Without the pictures, output the lines of the material from the very first through the one that holds "COL = SC.collection".

»»

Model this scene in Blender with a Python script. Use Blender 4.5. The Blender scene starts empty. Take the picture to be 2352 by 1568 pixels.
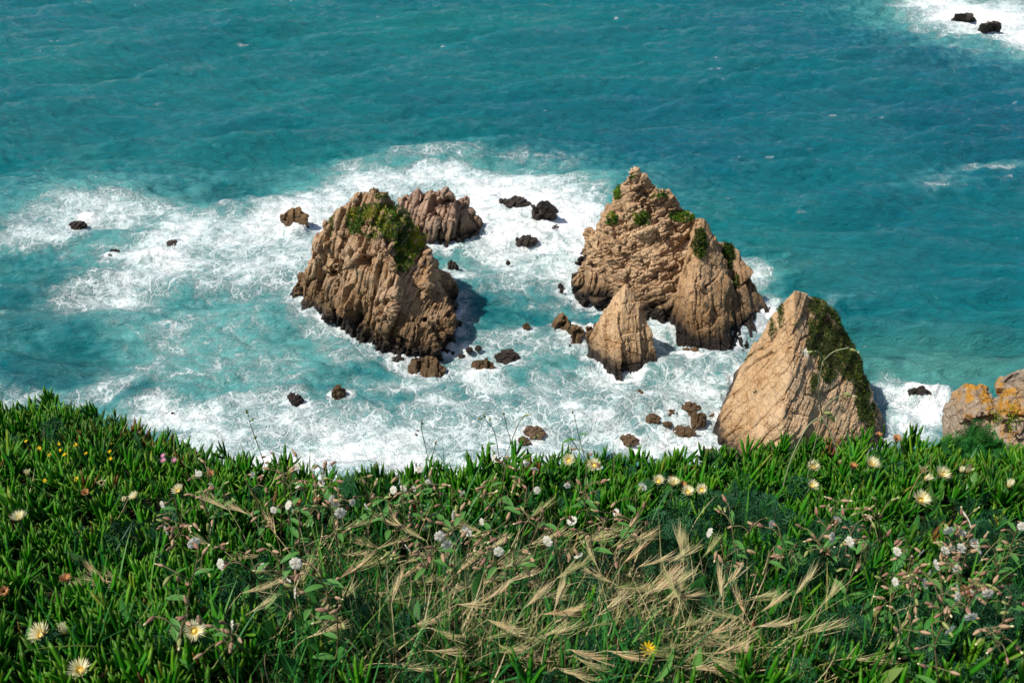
import bpy, bmesh, math, random
import numpy as np
from mathutils import Vector, Matrix, kdtree

random.seed(7)
RNG = np.random.default_rng(7)
SC = bpy.context.scene
COL = SC.collection

# ------------------------------------------------------------------ camera, sky, sun, exposure
H = 90.0                      # eye height above the sea
PITCH = math.radians(33.0)
FW, FH = 2352.0, 1568.0       # pixel frame used for measuring
F = FW * 35.0 / 36.0
cam_d = bpy.data.cameras.new('camera')
cam_d.lens = 35.0; cam_d.sensor_width = 36.0
cam_d.clip_start = 0.05; cam_d.clip_end = 30000.0
cam_d.dof.use_dof = True; cam_d.dof.focus_distance = 9.0; cam_d.dof.aperture_fstop = 11.0
cam = bpy.data.objects.new('camera', cam_d); COL.objects.link(cam)
cam.location = (0, 0, H); cam.rotation_euler = (math.pi/2 - PITCH, 0, 0)
SC.camera = cam

SUN_DIR = Vector((-0.55, -0.15, 0.82)).normalized()     # towards the sun: left, a little behind
wd = bpy.data.worlds.new("World"); SC.world = wd; wd.use_nodes = True
wn = wd.node_tree
for n in list(wn.nodes): wn.nodes.remove(n)
sky = wn.nodes.new('ShaderNodeTexSky'); sky.sky_type = 'NISHITA'; sky.sun_disc = False
sky.sun_elevation = math.asin(SUN_DIR.z)
sky.sun_rotation = math.atan2(SUN_DIR.x, SUN_DIR.y)
bg = wn.nodes.new('ShaderNodeBackground'); bg.inputs['Strength'].default_value = 0.10
wo = wn.nodes.new('ShaderNodeOutputWorld')
wn.links.new(sky.outputs[0], bg.inputs[0]); wn.links.new(bg.outputs[0], wo.inputs[0])

sun_d = bpy.data.lights.new('sun', 'SUN'); sun_d.energy = 4.4; sun_d.angle = math.radians(0.5)
sun_d.color = (1.0, 0.95, 0.87)
sun = bpy.data.objects.new('sun', sun_d); COL.objects.link(sun)
sun.rotation_euler = SUN_DIR.to_track_quat('Z', 'Y').to_euler()
sun.location = (-60, 0, 160)

vs = SC.view_settings
vs.view_transform = 'Standard'; vs.look = 'None'; vs.exposure = 0.24; vs.gamma = 1.0
vs.use_curve_mapping = False
SC.cycles.max_bounces = 6; SC.cycles.diffuse_bounces = 3; SC.cycles.glossy_bounces = 2
SC.cycles.transmission_bounces = 3; SC.cycles.transparent_max_bounces = 4
SC.cycles.caustics_reflective = False; SC.cycles.caustics_refractive = False

# ------------------------------------------------------------------ measuring helpers
FV = np.array([0, math.cos(PITCH), -math.sin(PITCH)])
UV = np.array([0, math.sin(PITCH), math.cos(PITCH)])
RV = np.array([1.0, 0, 0])
EYE = np.array([0, 0, H])
def ray(u, v): return FV + RV*((u - FW/2)/F) - UV*((v - FH/2)/F)
def P(u, v, Y):                                   # world point at forward distance Y
    d = ray(u, v); return EYE + d*(Y/d[1])
def W(u, v, z=0.0):                               # world point on the sea
    d = ray(u, v); return EYE + d*((z - H)/d[2])
def pix(p):                                       # (N,3) -> u, v, depth
    q = np.asarray(p) - EYE
    dep = q @ FV
    return FW/2 + F*(q @ RV)/dep, FH/2 - F*(q @ UV)/dep, dep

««

**EXERCISE RESULT**
Model this scene in Blender with a Python script. Use Blender 4.5. The Blender scene starts empty. Take the picture to be 2352 by 1568 pixels.
import bpy, bmesh, math, random
import numpy as np
from mathutils import Vector, Matrix, kdtree

random.seed(7)
RNG = np.random.default_rng(7)
SC = bpy.context.scene
COL = SC.collection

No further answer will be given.